Each residence is equipped with advanced energy management, communications, monitoring and safety systems. This enables individual participants to capture, store and optimise the use of both solar and grid energy to achieve aims such as reducing their power bills or increasing their use of renewable solar energy.

In addition, all 14 homes can operate as a unified energy system, i.e. a mini grid. Energy can be shared between homes via the mini grid network (4), while the entire mini grid can interact with and support the main power grid. For the majority of the time the mini grid remains connected to the main power grid, but it is also designed with the ability to disconnect and operate independently for short periods.

One of the most technically-advanced components of project is the stabiliser (5), which allows the mini grid to operate independently of the main grid. The stabiliser is a smart battery storage system that smooths out short term variations in energy supply and consumption across the mini grid by either delivering or absorbing power. The stabiliser is unique in that it operates using renewable and stored energy, whereas typically, mini grids use a large diesel generator to ensure stability when operating independently.

The stabiliser is connected to the main power grid by a switching device (6). It uses this device to control the transitions of the mini grid to and from the main power grid.

The entire mini grid is managed by a cloud-based software platform called MicroEMTM (7), developed by our project partner GreenSync. This software is in constant communication with the power system at each home, as well as the stabiliser and switching cabinet. The software platform monitors and analyses data and sends alerts and notifications to the 24-hour operations team, ensuring safety and applying the mini grid operating parameters. This software will evolve to control the mini grid in a variety of ways.

The diagram below shows the main components of the Mooroolbark Mini Grid.

 mini grid

What will the trial investigate?

AusNet Services will run three main scenarios that will explore different aspects of the mini grid and how it interacts with the main grid while accounting for customer and network needs. These scenarios are:

#1: Grid Interactive. Each house operates in grid connected mode, using solar power, batteries and the grid to create efficient power storage and consumption, as well as supporting the network by reducing peak demand, smoothing power flows and improving power quality.


#2: Secure Power. Each house operates in off-grid mode, using the individual solar power, batteries and demand/consumption management approaches to optimise energy use.

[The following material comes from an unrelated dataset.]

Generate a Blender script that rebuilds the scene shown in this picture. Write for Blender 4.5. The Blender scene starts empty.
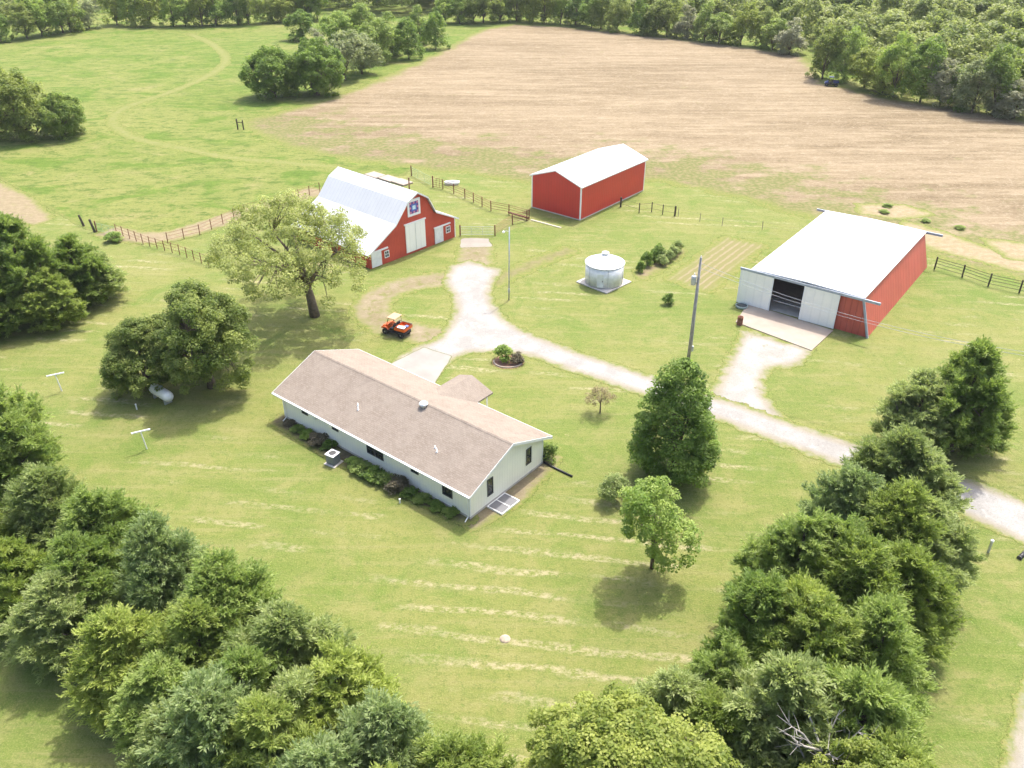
import bpy, math, random
import numpy as np
from mathutils import Vector, Matrix

R = math.radians
SC = bpy.context.scene
COL = SC.collection

# ------------------------------------------------------------------ camera model (used to survey ground points)
F_PX, PITCH, CAM_H = 840.0, R(31.3), 40.0
_cp, _sp = math.cos(PITCH), math.sin(PITCH)

def at(x, y, z=0.0):
    """surveyed point of the place: pixel of the photograph -> world point at height z"""
    a, b = (x - 512) / F_PX, (384 - y) / F_PX
    d = (a, _cp + b * _sp, -_sp + b * _cp)
    t = (z - CAM_H) / d[2]
    return Vector((t * d[0], t * d[1], z))

cam = bpy.data.cameras.new('camera')
cam.sensor_width = 36.0
cam.lens = 36.0 * F_PX / 1024
cam.clip_start, cam.clip_end = 0.5, 3000
camo = bpy.data.objects.new('camera', cam)
COL.objects.link(camo)
camo.location = (0, 0, CAM_H)
camo.rotation_euler = (R(90) - PITCH, 0, 0)
SC.camera = camo

# ------------------------------------------------------------------ light
SUN_EL, SUN_AZ = R(63.5), R(31)
w = bpy.data.worlds.new('World')
SC.world = w
w.use_nodes = True
nt = w.node_tree
sky = nt.nodes.new('ShaderNodeTexSky')
sky.sky_type = 'NISHITA'
sky.sun_disc = False
sky.sun_elevation = SUN_EL
sky.sun_rotation = SUN_AZ
sky.dust_density = 5.0
sky.ozone_density = 0.4
sky.air_density = 1.0
bg = nt.nodes['Background']
bg.inputs[1].default_value = 0.15
nt.links.new(sky.outputs[0], bg.inputs[0])
sl = bpy.data.lights.new('sun', 'SUN')
sl.energy = 2.0
sl.angle = R(0.6)
sl.color = (1.0, 0.96, 0.89)
so = bpy.data.objects.new('sun', sl)
COL.objects.link(so)
_v = Vector((math.cos(SUN_EL) * math.sin(SUN_AZ), math.cos(SUN_EL) * math.cos(SUN_AZ), math.sin(SUN_EL)))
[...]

#3: Energy Island. The mini grid community operates independently of the main grid, using power sharing to balance energy generation and consumption in a stable, secure way.


Why is this trial important?

The electricity grid is shifting from being a one-way pipeline that carries energy from large power stations to the customer, to a multi-directional web that supports a wide range of renewable and distributed energy sources. Customers are already becoming active participants in the power grid.

This situation brings considerable challenges to network operators, but could also provide major community benefits.

Each of the mini grid scenarios will give us a better understanding of how to adapt to a future in which we support our customers’ diverse energy choices, while operating our network as efficiently as possible.

Refer to Demand Management for other related projects.

* In the public arena, the term “mini grid” is not yet used in a consistent manner.  A mini grid is sometimes referred to as a microgrid.